Belfast Telegraph

Construction businesses forecast positive year for sector

The Scottish construction sector expects to regain ground lost following the EU referendum with growth forecast in workloads, employment and profit, according to a new survey.

The Royal Institution of Chartered Surveyors (Rics) Construction Market Survey for the fourth quarter of 2016 found expectations of output growth over 2017 strengthened following a dip after the Brexit vote.

Workload growth expectations improved from +7% in quarter-three to +27% in quarter-four, and 20% more survey respondents said they expect a rise in employment in 2017.

The survey found modest growth in the Scottish construction sector in the final three months of 2016 with 7% more respondents reporting increasing workloads.

The private industrial sector is seen to be driving growth as 23% more respondents reported an increase.

Private commercial and private housing also increased between September and December, but public non-housing works fell in the same period.

Respondents warned of skills shortages restricting growth, despite easing in five consecutive reports, with half of those surveyed pointing to a lack of quantity surveyors.

Stephen Daniels, director of construction consultancy MB Langmuir & Hay in Glasgow, said "Labour shortages are impacting on projects, leading to delays."

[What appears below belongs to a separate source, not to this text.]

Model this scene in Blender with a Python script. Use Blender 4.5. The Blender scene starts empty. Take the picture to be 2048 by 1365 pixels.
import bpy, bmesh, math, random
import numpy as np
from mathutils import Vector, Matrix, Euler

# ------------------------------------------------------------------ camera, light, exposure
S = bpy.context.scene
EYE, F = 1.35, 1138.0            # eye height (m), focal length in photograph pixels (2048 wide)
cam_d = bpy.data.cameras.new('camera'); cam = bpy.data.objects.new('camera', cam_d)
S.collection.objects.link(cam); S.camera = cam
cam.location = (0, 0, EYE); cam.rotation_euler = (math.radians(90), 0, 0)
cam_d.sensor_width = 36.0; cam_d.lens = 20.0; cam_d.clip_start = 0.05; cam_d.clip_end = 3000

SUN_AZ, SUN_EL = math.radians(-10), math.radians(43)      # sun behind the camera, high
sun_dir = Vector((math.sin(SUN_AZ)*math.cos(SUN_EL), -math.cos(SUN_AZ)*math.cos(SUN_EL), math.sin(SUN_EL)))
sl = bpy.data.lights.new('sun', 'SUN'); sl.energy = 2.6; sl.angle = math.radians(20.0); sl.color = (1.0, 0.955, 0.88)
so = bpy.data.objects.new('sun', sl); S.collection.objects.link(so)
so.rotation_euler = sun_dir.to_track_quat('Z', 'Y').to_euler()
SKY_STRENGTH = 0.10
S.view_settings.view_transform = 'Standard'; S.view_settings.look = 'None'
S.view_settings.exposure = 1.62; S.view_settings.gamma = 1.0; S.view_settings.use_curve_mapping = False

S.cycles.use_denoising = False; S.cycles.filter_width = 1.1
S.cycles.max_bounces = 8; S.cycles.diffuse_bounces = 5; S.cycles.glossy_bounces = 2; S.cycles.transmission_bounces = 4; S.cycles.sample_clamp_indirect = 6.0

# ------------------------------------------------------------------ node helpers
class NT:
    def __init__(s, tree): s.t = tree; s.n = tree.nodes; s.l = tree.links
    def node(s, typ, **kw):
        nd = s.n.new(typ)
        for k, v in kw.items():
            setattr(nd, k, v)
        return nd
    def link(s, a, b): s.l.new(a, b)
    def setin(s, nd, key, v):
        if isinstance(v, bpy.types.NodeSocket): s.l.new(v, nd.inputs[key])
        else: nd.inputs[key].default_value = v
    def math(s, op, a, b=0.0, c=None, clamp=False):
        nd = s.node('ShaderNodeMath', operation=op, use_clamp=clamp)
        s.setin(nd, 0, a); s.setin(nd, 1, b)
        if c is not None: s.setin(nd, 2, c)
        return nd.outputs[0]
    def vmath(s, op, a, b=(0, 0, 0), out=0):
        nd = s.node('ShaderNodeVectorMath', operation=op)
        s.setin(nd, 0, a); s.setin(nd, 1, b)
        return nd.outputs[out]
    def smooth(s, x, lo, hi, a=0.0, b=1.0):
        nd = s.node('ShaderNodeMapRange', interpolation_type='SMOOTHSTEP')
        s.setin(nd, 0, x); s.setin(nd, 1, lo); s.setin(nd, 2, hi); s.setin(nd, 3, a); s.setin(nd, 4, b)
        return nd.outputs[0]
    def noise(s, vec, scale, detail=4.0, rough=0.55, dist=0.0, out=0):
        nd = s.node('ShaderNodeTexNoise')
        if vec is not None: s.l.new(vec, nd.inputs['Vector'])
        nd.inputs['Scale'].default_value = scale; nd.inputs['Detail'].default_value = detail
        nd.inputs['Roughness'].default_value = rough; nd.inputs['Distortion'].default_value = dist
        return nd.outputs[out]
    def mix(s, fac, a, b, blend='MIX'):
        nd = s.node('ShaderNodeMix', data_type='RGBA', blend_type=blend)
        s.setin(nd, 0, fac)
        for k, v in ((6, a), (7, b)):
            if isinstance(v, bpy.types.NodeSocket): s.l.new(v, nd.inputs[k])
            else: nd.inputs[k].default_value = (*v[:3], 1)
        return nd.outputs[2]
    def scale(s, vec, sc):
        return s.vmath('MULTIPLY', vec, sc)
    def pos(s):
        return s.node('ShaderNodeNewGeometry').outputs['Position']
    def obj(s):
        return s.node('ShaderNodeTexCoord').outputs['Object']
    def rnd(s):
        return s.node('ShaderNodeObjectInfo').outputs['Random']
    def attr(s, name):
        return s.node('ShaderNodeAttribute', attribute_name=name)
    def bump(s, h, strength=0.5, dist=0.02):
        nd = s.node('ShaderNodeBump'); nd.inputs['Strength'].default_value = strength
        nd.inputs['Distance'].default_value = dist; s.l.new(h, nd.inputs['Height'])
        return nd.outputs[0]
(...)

Simon Rubinsohn, Rics chief economist, said: "The latest results suggest that the construction sector has shrugged off concerns about the effect of Brexit with key workload indicators remaining firm around the country.

"Indeed, feedback regarding the outlook over the next 12 months is now rosier than it was back in the autumn with more building anticipated as 2017 unfolds.

"That said, there remains some unease about access to skilled labour in the emerging new world and financial constraints still remain a major challenge for many businesses. And significantly, we are being told that a shortage of quantity surveyors is impacting on the development process at the present time."